Base malts include but are not limited to: two-row, six-row, pale, pilsner, Maris Otter, Munich, or Vienna. According to the style and wanted characteristics of beer being brewed, they typically consist of 80 to 100% of the grain bill. Base malts have different characteristics, but their main purpose is to provide the majority of fermentable sugar. Out of the base malts, pilsner is the lightest in color and flavor whereas Vienna and Munich are the strongest in color and flavor. Maris Otter, two-row, and six-row fall in between although they have different properties.

While base malts add the majority of fermentable sugars, specialty malts add flavor, color, and body. Like the base malts, each style of beer has certain proportions of specialty grains that are commonly used. There are many types of specialty malts available. Examples include: aromatic, black barley, rice, chocolate, crystal, wheat, victory, rye, and rauch. Specialty malt characteristics range from light to dark in both flavor and color. As for their contribution to body, some specialty malts help aid in head retention and body; others will have the opposite effect by thinning out the body and lowering head retention. Very few of the specialty malts are used to increase the fermentable sugars, but corn and rice are exceptions to this.

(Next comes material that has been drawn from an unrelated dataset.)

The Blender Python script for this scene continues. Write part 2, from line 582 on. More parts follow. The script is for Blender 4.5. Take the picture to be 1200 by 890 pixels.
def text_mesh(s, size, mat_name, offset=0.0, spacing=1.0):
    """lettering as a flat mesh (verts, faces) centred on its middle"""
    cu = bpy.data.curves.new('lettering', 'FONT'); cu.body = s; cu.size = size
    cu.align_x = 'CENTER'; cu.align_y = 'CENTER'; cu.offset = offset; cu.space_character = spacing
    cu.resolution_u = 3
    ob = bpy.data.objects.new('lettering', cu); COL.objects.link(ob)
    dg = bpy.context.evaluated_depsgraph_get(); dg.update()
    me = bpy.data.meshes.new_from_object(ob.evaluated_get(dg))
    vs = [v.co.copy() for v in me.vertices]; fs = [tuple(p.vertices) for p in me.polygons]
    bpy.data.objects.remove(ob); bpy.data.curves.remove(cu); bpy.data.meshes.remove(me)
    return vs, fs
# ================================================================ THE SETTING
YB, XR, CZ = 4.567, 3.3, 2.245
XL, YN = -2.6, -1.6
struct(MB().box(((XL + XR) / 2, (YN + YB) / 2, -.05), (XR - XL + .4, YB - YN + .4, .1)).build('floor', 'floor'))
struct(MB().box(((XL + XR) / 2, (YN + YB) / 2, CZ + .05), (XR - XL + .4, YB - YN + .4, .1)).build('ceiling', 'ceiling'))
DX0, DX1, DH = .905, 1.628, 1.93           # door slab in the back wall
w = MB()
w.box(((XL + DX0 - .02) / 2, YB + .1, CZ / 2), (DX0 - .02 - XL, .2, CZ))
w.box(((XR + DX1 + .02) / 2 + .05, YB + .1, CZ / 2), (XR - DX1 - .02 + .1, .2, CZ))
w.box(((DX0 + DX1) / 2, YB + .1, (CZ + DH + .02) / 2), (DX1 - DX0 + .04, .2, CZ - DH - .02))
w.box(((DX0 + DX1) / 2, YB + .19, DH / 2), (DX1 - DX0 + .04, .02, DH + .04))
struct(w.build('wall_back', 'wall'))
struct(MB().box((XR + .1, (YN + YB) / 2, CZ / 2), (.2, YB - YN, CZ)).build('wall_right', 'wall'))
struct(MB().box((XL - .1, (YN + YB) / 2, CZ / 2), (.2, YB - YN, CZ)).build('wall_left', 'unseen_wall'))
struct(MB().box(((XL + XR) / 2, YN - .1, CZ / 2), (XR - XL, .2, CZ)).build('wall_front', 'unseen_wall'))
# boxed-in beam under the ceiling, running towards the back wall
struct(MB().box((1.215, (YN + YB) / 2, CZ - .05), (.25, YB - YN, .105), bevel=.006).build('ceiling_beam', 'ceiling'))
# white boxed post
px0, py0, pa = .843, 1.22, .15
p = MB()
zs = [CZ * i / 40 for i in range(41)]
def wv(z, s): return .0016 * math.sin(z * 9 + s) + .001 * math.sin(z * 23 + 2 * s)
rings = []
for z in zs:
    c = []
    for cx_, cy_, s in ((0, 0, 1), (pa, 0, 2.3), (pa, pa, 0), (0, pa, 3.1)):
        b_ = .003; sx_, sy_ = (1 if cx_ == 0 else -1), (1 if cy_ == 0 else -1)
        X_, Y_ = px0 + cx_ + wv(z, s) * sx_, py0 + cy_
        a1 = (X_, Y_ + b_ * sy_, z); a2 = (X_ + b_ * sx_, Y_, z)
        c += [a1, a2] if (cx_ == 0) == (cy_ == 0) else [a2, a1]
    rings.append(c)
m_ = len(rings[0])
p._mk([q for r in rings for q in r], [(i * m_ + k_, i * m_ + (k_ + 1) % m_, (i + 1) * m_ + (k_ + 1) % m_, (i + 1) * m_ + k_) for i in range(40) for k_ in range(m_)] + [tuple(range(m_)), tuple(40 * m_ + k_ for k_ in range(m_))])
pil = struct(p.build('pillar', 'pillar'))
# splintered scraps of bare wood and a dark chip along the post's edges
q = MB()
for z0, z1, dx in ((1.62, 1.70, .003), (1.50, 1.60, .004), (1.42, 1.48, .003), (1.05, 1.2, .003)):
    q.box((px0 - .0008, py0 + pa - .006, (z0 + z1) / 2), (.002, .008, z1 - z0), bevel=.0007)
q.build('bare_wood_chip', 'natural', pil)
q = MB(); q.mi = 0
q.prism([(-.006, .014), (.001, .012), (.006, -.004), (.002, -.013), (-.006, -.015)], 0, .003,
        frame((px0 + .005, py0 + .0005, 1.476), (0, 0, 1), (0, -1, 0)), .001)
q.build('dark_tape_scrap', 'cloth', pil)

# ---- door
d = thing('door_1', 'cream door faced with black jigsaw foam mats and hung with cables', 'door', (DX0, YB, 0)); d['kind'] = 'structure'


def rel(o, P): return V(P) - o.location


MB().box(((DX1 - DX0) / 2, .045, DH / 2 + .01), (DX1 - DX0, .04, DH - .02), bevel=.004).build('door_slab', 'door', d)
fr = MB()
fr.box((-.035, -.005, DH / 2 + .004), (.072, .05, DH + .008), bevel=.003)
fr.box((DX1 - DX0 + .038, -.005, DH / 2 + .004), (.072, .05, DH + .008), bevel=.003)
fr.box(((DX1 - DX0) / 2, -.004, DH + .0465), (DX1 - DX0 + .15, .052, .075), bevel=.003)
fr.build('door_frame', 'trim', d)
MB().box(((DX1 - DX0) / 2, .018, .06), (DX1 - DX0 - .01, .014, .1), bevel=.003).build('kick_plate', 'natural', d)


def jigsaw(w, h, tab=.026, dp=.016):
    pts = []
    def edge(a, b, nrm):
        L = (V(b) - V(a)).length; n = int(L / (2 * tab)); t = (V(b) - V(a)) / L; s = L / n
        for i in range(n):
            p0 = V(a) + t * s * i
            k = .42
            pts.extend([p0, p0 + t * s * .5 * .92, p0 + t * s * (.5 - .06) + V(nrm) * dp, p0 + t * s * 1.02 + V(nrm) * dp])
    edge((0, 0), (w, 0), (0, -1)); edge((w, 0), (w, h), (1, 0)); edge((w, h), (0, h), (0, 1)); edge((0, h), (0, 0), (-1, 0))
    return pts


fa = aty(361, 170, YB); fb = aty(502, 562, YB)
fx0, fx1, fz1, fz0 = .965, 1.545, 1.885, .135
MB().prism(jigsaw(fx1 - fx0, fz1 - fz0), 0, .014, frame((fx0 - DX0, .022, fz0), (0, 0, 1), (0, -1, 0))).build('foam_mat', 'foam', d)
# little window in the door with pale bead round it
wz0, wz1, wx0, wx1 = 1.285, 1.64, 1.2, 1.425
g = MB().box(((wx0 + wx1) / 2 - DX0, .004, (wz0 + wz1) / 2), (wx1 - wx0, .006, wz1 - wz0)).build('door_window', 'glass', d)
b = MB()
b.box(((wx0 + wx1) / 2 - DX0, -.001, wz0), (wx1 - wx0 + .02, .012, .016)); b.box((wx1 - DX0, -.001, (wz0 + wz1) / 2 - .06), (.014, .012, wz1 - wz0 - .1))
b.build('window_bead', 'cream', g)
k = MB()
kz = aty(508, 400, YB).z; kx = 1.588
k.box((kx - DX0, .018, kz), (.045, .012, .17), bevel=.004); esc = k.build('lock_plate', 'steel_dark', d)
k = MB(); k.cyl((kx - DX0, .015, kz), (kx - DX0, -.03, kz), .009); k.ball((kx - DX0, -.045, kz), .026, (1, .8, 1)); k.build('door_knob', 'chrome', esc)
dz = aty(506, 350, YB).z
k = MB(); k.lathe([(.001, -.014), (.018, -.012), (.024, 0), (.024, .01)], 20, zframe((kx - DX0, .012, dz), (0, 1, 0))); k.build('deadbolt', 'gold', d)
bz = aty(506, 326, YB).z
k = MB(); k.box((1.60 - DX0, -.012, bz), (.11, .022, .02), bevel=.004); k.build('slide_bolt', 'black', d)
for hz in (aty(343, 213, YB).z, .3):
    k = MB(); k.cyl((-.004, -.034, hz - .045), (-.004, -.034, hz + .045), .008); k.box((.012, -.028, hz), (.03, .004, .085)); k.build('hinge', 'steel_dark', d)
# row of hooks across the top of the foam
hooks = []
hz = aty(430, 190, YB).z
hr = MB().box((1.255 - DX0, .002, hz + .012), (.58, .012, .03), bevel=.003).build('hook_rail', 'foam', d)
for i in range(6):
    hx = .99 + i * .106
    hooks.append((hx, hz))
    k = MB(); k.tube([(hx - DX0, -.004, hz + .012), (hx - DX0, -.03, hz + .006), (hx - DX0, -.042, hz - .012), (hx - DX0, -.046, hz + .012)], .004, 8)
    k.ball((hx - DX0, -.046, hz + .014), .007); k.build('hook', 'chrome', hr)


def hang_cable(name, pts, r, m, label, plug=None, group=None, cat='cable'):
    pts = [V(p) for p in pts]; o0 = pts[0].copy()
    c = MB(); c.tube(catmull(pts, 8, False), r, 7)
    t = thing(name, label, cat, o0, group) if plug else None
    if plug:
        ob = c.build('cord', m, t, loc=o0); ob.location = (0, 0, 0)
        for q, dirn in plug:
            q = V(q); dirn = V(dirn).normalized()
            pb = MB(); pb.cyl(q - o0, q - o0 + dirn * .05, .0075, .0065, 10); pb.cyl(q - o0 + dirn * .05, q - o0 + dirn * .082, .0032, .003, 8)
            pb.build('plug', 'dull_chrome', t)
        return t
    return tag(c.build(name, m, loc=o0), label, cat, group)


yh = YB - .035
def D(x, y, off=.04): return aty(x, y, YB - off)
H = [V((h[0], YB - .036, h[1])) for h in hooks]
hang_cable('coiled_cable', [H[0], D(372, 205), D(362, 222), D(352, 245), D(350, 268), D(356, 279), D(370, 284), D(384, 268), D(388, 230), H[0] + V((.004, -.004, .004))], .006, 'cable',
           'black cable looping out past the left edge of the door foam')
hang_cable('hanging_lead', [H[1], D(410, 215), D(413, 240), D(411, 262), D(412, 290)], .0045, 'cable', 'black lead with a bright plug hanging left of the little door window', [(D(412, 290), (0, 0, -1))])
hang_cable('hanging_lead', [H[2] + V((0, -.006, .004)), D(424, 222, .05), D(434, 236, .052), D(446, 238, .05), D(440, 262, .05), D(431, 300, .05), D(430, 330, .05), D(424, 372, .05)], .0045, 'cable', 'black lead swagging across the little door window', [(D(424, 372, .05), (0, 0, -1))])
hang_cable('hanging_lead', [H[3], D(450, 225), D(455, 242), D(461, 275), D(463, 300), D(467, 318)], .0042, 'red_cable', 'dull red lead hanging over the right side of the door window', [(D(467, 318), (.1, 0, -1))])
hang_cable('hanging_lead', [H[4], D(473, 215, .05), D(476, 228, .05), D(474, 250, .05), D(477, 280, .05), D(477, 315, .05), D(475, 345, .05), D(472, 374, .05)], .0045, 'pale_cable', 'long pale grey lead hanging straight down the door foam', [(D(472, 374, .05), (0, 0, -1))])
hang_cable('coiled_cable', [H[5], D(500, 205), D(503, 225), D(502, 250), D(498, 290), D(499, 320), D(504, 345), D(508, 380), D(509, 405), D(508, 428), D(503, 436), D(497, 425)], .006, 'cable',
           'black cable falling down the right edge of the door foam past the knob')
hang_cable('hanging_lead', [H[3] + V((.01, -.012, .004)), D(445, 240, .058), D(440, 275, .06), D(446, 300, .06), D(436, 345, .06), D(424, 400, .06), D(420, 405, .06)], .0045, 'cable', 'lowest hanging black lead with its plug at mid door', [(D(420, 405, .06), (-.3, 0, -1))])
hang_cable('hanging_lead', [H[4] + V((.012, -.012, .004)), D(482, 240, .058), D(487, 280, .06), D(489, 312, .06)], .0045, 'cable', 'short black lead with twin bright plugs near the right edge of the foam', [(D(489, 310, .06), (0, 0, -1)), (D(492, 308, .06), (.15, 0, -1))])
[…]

Other brewing sugars can also be added to beer, but typically should be no more than 10 percent of the fermentable sugars. Examples are: honey, brown sugar, lactose, fruit, raw sugar, and maple syrup. Most sugars have plenty of sucrose which is highly fermentable (although some have none). Unfortunately they also have other sugars that may not be fermentable. These other sugars can disrupt fermentation or impart large amounts of flavor or color. Learning the flavors these sugars impart will come with experimentation and trying commercial brands that use them.

Deciding on an official grain bill can be difficult to determine. Once the type and percentages of each grain are decided, focus has to be turned to target gravity and mash efficiency. Mash efficiency is somewhat difficult to determine. Even an experienced home brewer can sometimes be surprised by their mash efficiency or lack of efficiency.  Instead of worrying too greatly on mash efficiency, try focusing on hitting the target gravity (although “Designing Great Beers” by Ray Daniels has tons of great ideas for calculating the mash efficiency and target gravity).

Each style has a specified range for the target gravity and by hitting within these ranges, the results are much better because the gravity influences the ABV and the balance between bitterness and sweetness. To hit the target gravity, always have a hydrometer at hand while brewing. Assess the gravity of the wort during the mash, after the mash, after lautering, and while boiling. By assessing the gravity throughout the brewing process, measures can be taken to hit your target gravity even if the brew isn’t on target. For example, if the gravity is lower than expected after the mash and lautering, extra boiling time will produce a smaller volume of beer or add more fermentable sugars; if the gravity is too high, dilute the wort or remove part of the wort. These solutions are simple and can typically be done throughout the brewing process with care. No one wants to get to the end of the brewing process to relieve they have missed the mark completely. At the end, it becomes more difficult to make large changes.

Learning the brewing process is largely based on trial and error so keep good notes throughout the brewing process. Looking back on notes of previous brews, it’s usually easy to see where things don’t quite add. To learn the flavors and aromas of the various malts, taste the wort after the mash, chew on a piece of grain, or make “teas” with the grain. Entire books are written on each style of beer and should be referenced when trying to recreate them or making a unique representation of one. These books will give far more insight into the guidelines of each style than this article can alone. Cheers to learning the science of brew through experience and the love of beer!